Complex Numbers: nth Root Proof

[Nick_273]

Homework Statement

Really new to complex numbers so please forgive my ignorance. Prove that if the complex number z is an n^th root of the real number x then the complex conjugate z (z with horizontal line on top) is also an n^th root of x.

Homework Equations

i²=-1

The Attempt at a Solution

ⁿsqr(z) = x
z = xⁿ

also,
abs(z) = xⁿ

 

[Dick]

Hmm. i is a square root (i.e. 2nd root) of -1. |i|=1. 1 isn't a square root of -1. Did you mean x is a nonnegative real number?

 

[Nick_273]

Sorry, i meant z repeated, not absolute value... its late and I'm tired :P

Hmm. i is a square root (i.e. 2nd root) of -1. |i|=1. 1 isn't a square root of -1. Did you mean x is a nonnegative real number?

 

[Dick]

Sorry, i meant z repeated, not absolute value... its late and I'm tired :P

Ooohhh. That's not z repeated. The bar on the top notation means "complex conjugate". It's not the same thing as in 'repeated' in decimal expansions. I think you might want to look that up and figure out what it is and then we can continue this. In the meantime get some sleep. For example, how is x related to the complex conjugate of x is x is real?

 

[Nick_273]

Haha, OK. I guess I need to get the question right before i can even attempt a solution :P.
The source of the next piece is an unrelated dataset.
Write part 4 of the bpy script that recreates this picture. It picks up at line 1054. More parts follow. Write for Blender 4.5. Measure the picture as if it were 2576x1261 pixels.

I'll post again once I make some progress,

Thanks for clearing that up.

 

[angus.myers]

Did you ever manage to get this problem solved?

z = a - ib and z= a+ib are complex conjugates are they not? Where both a and b are real numbers.

so in this case, if z = n(sqrt)ia

then the complex conjugate is = n(sqrt)-ia

is this correct?

 

[Dick]

Did you ever manage to get this problem solved?

z = a - ib and z= a+ib are complex conjugates are they not? Where both a and b are real numbers.

so in this case, if z = n(sqrt)ia

then the complex conjugate is = n(sqrt)-ia

is this correct?

If x is real and x=z^n, can't you think of a simple reason why the complex conjugate of z raised to the power n is also x? What rule would tell you z=sqrt(n)ia? That's wrong.

 

[angus.myers]

I think here it's more a case of what the complex conjugate of z actually is. I think that is where I am having difficulties! I've never touched on complex numbers before, I'm trying to read up on it but am obviously having basic ground work issues.

How would one go about finding the complex conjugate. Is there a set of guidelines for this?

 

[Dick]

I think here it's more a case of what the complex conjugate of z actually is. I think that is where I am having difficulties! I've never touched on complex numbers before, I'm trying to read up on it but am obviously having basic ground work issues.

How would one go about finding the complex conjugate. Is there a set of guidelines for this?

You already said what the complex conjugate is. If z=a+bi with a and b real, then the complex conjugate is a-bi. The fact you need to solve this is that the complex conjugate of (a+bi)^n is (a-bi)^n. I.e. $$\bar {z^n}={\bar z}^n$$. Do you know that?

 

[angus.myers]

Wow! I'm an idiot! haha, Thank you for that! I didn't think of it that way and I think I was trying to over complicate things! so
z = (a +ib)^n and z(bar) = (a - ib)^n

when asked:
Prove that if the complex number z is an nth root of the real number x then
z is also an nth root of x.

means that ib = 0, as i isn't a real number? so if x is a real number, ib holds a value that is equal to 0.

Therefore z = z(bar) when b = 0? Thank you for your help!

 

[Dick]

Wow! I'm an idiot! haha, Thank you for that! I didn't think of it that way and I think I was trying to over complicate things!


so
z = (a +ib)^n and z(bar) = (a - ib)^n

when asked:
Prove that if the complex number z is an nth root of the real number x then
z is also an nth root of x.

means that ib = 0, as i isn't a real number? so if x is a real number, ib holds a value that is equal to 0.

Therefore z = z(bar) when b = 0?


Thank you for your help!

You stated that in the most confusing way possible, but yes, I think you basically understand it. x=z^n. If you take the complex conjugate of both sides, the complex conjugate of x is x since it's real. And you know what happens to the other side. I hope as time goes on your explanations will become more clear.

 

[angus.myers]

Haha awesome! Thank you very much for your help! Much appreciated!